EXERCISE OBJECTIVE: Output every line below without omitting or altering anything.

DATA BLOCK:
— Start —
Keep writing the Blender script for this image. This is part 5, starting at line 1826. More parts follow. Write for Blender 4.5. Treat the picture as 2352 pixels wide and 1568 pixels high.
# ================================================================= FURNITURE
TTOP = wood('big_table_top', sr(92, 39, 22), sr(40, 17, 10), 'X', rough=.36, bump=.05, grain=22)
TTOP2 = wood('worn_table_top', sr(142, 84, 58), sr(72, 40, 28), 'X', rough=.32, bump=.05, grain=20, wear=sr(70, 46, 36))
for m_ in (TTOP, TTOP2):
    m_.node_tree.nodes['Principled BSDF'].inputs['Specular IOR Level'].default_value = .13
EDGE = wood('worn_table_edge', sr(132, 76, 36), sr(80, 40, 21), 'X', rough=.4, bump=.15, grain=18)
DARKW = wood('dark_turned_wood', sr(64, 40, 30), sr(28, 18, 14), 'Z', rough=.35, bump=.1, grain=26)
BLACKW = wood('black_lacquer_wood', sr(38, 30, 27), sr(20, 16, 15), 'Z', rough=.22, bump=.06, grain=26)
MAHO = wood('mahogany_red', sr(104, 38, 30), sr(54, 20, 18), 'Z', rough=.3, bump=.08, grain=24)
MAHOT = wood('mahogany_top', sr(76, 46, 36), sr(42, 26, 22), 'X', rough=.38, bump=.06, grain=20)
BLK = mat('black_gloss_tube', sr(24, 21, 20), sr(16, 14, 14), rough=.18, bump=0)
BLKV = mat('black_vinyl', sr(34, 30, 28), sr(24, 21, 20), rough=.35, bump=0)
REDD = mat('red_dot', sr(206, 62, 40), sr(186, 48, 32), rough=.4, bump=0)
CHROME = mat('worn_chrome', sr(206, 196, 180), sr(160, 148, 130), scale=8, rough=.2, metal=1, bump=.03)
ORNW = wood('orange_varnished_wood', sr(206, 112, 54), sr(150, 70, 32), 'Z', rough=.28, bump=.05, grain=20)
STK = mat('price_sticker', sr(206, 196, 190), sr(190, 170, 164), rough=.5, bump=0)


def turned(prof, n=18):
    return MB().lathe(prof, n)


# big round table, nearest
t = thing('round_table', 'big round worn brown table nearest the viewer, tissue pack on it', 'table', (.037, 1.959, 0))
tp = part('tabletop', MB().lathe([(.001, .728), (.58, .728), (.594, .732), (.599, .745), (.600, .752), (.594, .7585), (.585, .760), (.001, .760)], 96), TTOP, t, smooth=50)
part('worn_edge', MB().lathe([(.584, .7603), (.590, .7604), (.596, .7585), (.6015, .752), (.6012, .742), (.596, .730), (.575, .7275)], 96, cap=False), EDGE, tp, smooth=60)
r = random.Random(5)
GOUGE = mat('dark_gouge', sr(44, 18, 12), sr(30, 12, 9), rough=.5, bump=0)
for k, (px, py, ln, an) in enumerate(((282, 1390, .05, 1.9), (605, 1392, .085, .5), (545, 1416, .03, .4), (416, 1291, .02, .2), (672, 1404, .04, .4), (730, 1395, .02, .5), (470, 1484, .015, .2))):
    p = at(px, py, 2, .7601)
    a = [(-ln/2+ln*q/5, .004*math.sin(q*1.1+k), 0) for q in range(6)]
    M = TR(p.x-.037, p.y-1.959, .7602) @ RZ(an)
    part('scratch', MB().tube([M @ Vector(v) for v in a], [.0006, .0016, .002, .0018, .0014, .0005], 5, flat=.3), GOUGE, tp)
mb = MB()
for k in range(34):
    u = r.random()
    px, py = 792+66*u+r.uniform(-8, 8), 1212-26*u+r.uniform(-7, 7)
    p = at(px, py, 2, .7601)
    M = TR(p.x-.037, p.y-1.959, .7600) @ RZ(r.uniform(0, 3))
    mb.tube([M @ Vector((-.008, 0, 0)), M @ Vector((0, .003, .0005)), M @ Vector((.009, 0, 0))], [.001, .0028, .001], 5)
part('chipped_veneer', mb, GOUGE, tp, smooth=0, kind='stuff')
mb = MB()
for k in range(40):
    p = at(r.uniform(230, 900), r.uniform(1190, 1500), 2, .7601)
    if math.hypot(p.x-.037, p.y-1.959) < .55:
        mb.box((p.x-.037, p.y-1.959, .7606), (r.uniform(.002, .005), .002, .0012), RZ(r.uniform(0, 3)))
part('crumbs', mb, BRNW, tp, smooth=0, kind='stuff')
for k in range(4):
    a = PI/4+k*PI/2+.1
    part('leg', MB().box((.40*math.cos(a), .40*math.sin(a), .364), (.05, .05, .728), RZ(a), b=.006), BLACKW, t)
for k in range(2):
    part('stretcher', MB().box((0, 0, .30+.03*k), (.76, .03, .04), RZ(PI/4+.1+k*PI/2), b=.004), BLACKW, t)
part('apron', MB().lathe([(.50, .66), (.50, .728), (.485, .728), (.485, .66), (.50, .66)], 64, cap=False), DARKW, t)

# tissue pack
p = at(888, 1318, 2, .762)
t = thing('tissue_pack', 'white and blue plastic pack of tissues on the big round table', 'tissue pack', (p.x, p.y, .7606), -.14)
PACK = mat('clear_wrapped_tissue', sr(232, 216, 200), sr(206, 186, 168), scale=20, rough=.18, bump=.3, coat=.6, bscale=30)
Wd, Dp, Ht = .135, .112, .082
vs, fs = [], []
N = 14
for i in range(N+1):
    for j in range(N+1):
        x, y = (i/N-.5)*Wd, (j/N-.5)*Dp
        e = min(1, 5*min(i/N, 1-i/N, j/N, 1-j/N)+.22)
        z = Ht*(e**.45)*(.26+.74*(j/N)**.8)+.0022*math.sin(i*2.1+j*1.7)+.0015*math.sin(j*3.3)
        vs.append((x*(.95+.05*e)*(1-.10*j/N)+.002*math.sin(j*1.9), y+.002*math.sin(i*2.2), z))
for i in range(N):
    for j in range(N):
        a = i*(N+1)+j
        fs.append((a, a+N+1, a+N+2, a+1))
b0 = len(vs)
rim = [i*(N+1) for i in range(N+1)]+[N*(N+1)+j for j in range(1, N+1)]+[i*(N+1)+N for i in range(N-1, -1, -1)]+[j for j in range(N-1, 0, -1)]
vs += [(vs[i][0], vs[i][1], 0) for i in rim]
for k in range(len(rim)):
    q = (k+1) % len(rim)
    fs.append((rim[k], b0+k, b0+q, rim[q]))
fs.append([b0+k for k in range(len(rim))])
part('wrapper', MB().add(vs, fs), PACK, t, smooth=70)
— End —
PROBLEM SOLUTION:
Keep writing the Blender script for this image. This is part 5, starting at line 1826. More parts follow. Write for Blender 4.5. Treat the picture as 2352 pixels wide and 1568 pixels high.
# ================================================================= FURNITURE
TTOP = wood('big_table_top', sr(92, 39, 22), sr(40, 17, 10), 'X', rough=.36, bump=.05, grain=22)
TTOP2 = wood('worn_table_top', sr(142, 84, 58), sr(72, 40, 28), 'X', rough=.32, bump=.05, grain=20, wear=sr(70, 46, 36))
for m_ in (TTOP, TTOP2):
    m_.node_tree.nodes['Principled BSDF'].inputs['Specular IOR Level'].default_value = .13
EDGE = wood('worn_table_edge', sr(132, 76, 36), sr(80, 40, 21), 'X', rough=.4, bump=.15, grain=18)
DARKW = wood('dark_turned_wood', sr(64, 40, 30), sr(28, 18, 14), 'Z', rough=.35, bump=.1, grain=26)
BLACKW = wood('black_lacquer_wood', sr(38, 30, 27), sr(20, 16, 15), 'Z', rough=.22, bump=.06, grain=26)
MAHO = wood('mahogany_red', sr(104, 38, 30), sr(54, 20, 18), 'Z', rough=.3, bump=.08, grain=24)
MAHOT = wood('mahogany_top', sr(76, 46, 36), sr(42, 26, 22), 'X', rough=.38, bump=.06, grain=20)
BLK = mat('black_gloss_tube', sr(24, 21, 20), sr(16, 14, 14), rough=.18, bump=0)
BLKV = mat('black_vinyl', sr(34, 30, 28), sr(24, 21, 20), rough=.35, bump=0)
REDD = mat('red_dot', sr(206, 62, 40), sr(186, 48, 32), rough=.4, bump=0)
CHROME = mat('worn_chrome', sr(206, 196, 180), sr(160, 148, 130), scale=8, rough=.2, metal=1, bump=.03)
ORNW = wood('orange_varnished_wood', sr(206, 112, 54), sr(150, 70, 32), 'Z', rough=.28, bump=.05, grain=20)
STK = mat('price_sticker', sr(206, 196, 190), sr(190, 170, 164), rough=.5, bump=0)


def turned(prof, n=18):
    return MB().lathe(prof, n)


# big round table, nearest
t = thing('round_table', 'big round worn brown table nearest the viewer, tissue pack on it', 'table', (.037, 1.959, 0))
tp = part('tabletop', MB().lathe([(.001, .728), (.58, .728), (.594, .732), (.599, .745), (.600, .752), (.594, .7585), (.585, .760), (.001, .760)], 96), TTOP, t, smooth=50)
part('worn_edge', MB().lathe([(.584, .7603), (.590, .7604), (.596, .7585), (.6015, .752), (.6012, .742), (.596, .730), (.575, .7275)], 96, cap=False), EDGE, tp, smooth=60)
r = random.Random(5)
GOUGE = mat('dark_gouge', sr(44, 18, 12), sr(30, 12, 9), rough=.5, bump=0)
for k, (px, py, ln, an) in enumerate(((282, 1390, .05, 1.9), (605, 1392, .085, .5), (545, 1416, .03, .4), (416, 1291, .02, .2), (672, 1404, .04, .4), (730, 1395, .02, .5), (470, 1484, .015, .2))):
    p = at(px, py, 2, .7601)
    a = [(-ln/2+ln*q/5, .004*math.sin(q*1.1+k), 0) for q in range(6)]
    M = TR(p.x-.037, p.y-1.959, .7602) @ RZ(an)
    part('scratch', MB().tube([M @ Vector(v) for v in a], [.0006, .0016, .002, .0018, .0014, .0005], 5, flat=.3), GOUGE, tp)
mb = MB()
for k in range(34):
    u = r.random()
    px, py = 792+66*u+r.uniform(-8, 8), 1212-26*u+r.uniform(-7, 7)
    p = at(px, py, 2, .7601)
    M = TR(p.x-.037, p.y-1.959, .7600) @ RZ(r.uniform(0, 3))
    mb.tube([M @ Vector((-.008, 0, 0)), M @ Vector((0, .003, .0005)), M @ Vector((.009, 0, 0))], [.001, .0028, .001], 5)
part('chipped_veneer', mb, GOUGE, tp, smooth=0, kind='stuff')
mb = MB()
for k in range(40):
    p = at(r.uniform(230, 900), r.uniform(1190, 1500), 2, .7601)
    if math.hypot(p.x-.037, p.y-1.959) < .55:
        mb.box((p.x-.037, p.y-1.959, .7606), (r.uniform(.002, .005), .002, .0012), RZ(r.uniform(0, 3)))
part('crumbs', mb, BRNW, tp, smooth=0, kind='stuff')
for k in range(4):
    a = PI/4+k*PI/2+.1
    part('leg', MB().box((.40*math.cos(a), .40*math.sin(a), .364), (.05, .05, .728), RZ(a), b=.006), BLACKW, t)
for k in range(2):
    part('stretcher', MB().box((0, 0, .30+.03*k), (.76, .03, .04), RZ(PI/4+.1+k*PI/2), b=.004), BLACKW, t)
part('apron', MB().lathe([(.50, .66), (.50, .728), (.485, .728), (.485, .66), (.50, .66)], 64, cap=False), DARKW, t)

# tissue pack
p = at(888, 1318, 2, .762)
t = thing('tissue_pack', 'white and blue plastic pack of tissues on the big round table', 'tissue pack', (p.x, p.y, .7606), -.14)
PACK = mat('clear_wrapped_tissue', sr(232, 216, 200), sr(206, 186, 168), scale=20, rough=.18, bump=.3, coat=.6, bscale=30)
Wd, Dp, Ht = .135, .112, .082
vs, fs = [], []
N = 14
for i in range(N+1):
    for j in range(N+1):
        x, y = (i/N-.5)*Wd, (j/N-.5)*Dp
        e = min(1, 5*min(i/N, 1-i/N, j/N, 1-j/N)+.22)
        z = Ht*(e**.45)*(.26+.74*(j/N)**.8)+.0022*math.sin(i*2.1+j*1.7)+.0015*math.sin(j*3.3)
        vs.append((x*(.95+.05*e)*(1-.10*j/N)+.002*math.sin(j*1.9), y+.002*math.sin(i*2.2), z))
for i in range(N):
    for j in range(N):
        a = i*(N+1)+j
        fs.append((a, a+N+1, a+N+2, a+1))
b0 = len(vs)
rim = [i*(N+1) for i in range(N+1)]+[N*(N+1)+j for j in range(1, N+1)]+[i*(N+1)+N for i in range(N-1, -1, -1)]+[j for j in range(N-1, 0, -1)]
vs += [(vs[i][0], vs[i][1], 0) for i in rim]
for k in range(len(rim)):
    q = (k+1) % len(rim)
    fs.append((rim[k], b0+k, b0+q, rim[q]))
fs.append([b0+k for k in range(len(rim))])
part('wrapper', MB().add(vs, fs), PACK, t, smooth=70)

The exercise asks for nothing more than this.